Iran’s Minister of Petroleum Bijan Zangeneh says Pakistan is not cooperating on the construction of a much-delayed pipeline to pump natural gas to the country.
Iran says it has completed work on its side of the pipeline up to the border of Pakistan and is ready to deliver the gas but Islamabad has yet to start construction of the line on its territory.
“Pakistan has been falling short and is not cooperating on the construction of the pipeline,” state news agency IRNA quoted Zangeneh as saying Tuesday.
“It is likely that the US and Saudi Arabia have been doing some sort of sabotage,” the minister said, acknowledging a long-held view that Pakistan was under pressure to follow other options, including a proposed pipeline from Turkmenistan, nicknamed TAPI.
TAPI ‘unlikely’ to proceed
Zangeneh, however, said there are barriers to building TAPI which is designed to carry natural gas from the Central Asian nation of Turkmenistan through Afghanistan to Pakistan and India.
The $10 billion project has been touted as a rival to the Iran plan and drawn support from the US and Saudi Arabia.
Turkmen Deputy Prime Minister Maksat Babayev announced last week that Saudi Arabia would make considerable investments in the construction of the Turkmenistan-Afghanistan-Pakistan-India (TAPI) gas pipeline.
State media said Turkmen President Gurbanguly Berdymukhammedov had sent a message to Saudi Arabia’s King Salman, “expressing gratitude for the investments provided by Saudi Fund for Development” for the construction of the pipeline.
Apart from Saudi Arabia, the United Arab Emirates was also interested in TAPI, Turkmenistan’s state information agency TDH reported.
Zangeneh played down those reports, saying the project was unlikely to proceed given that India and Pakistan are often at each other’s throat.
“Anyone who could bring Pakistan and India together would do a very difficult and important job,” he said.
The Iran plan, dubbed the “peace pipeline”, was initially designed to pass through Pakistan into India but New Delhi quit the project in 2009.
Security and cost factors
The $7 billion project was conceived in the 1990s to connect Iran’s giant South Pars gas field to the subcontinent.
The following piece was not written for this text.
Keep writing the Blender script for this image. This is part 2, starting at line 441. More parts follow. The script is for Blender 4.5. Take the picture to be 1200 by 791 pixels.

Unlike TAPI, the project does not have to cross Afghanistan for an extra 700 km in areas riven by Taliban and Daesh militants, apart from being cheaper.
Security concerns have already forced Western conglomerates such as Chevron, Exxon, BP and Total to back down after showing initial interest in TAPI.
The only bright spot on the horizon for TAPI is Saudi Arabia getting behind the project after its repeated efforts to deter Iran’s return to the energy market fell flat.
Riyadh had threatened not to renew deals with the international tankers which lifted Iranian crude. The kingdom also offered special discounts to European and Asian customers to discourage them from buying Iranian oil but those measures failed to prevent the Islamic Republic from regaining its market share.
Iran has repeatedly called on the energy-starved Pakistan to initiate work on its part of the gas pipeline, but those pleas have fallen on deaf ears except for pledges from some Pakistan officials that they were still committed to the project.
Tehran is already selling 1,000 megawatts of electricity to Pakistan and plans to increase this up to 3,000 megawatts, according to President Hassan Rouhani.
The energy crisis in Pakistan, which suffers about 12 hours of power cuts a day, has worsened in recent years amid 4,000 megawatts of electricity shortfall. The nation of 190 million people can only supply about two-thirds of its gas needs.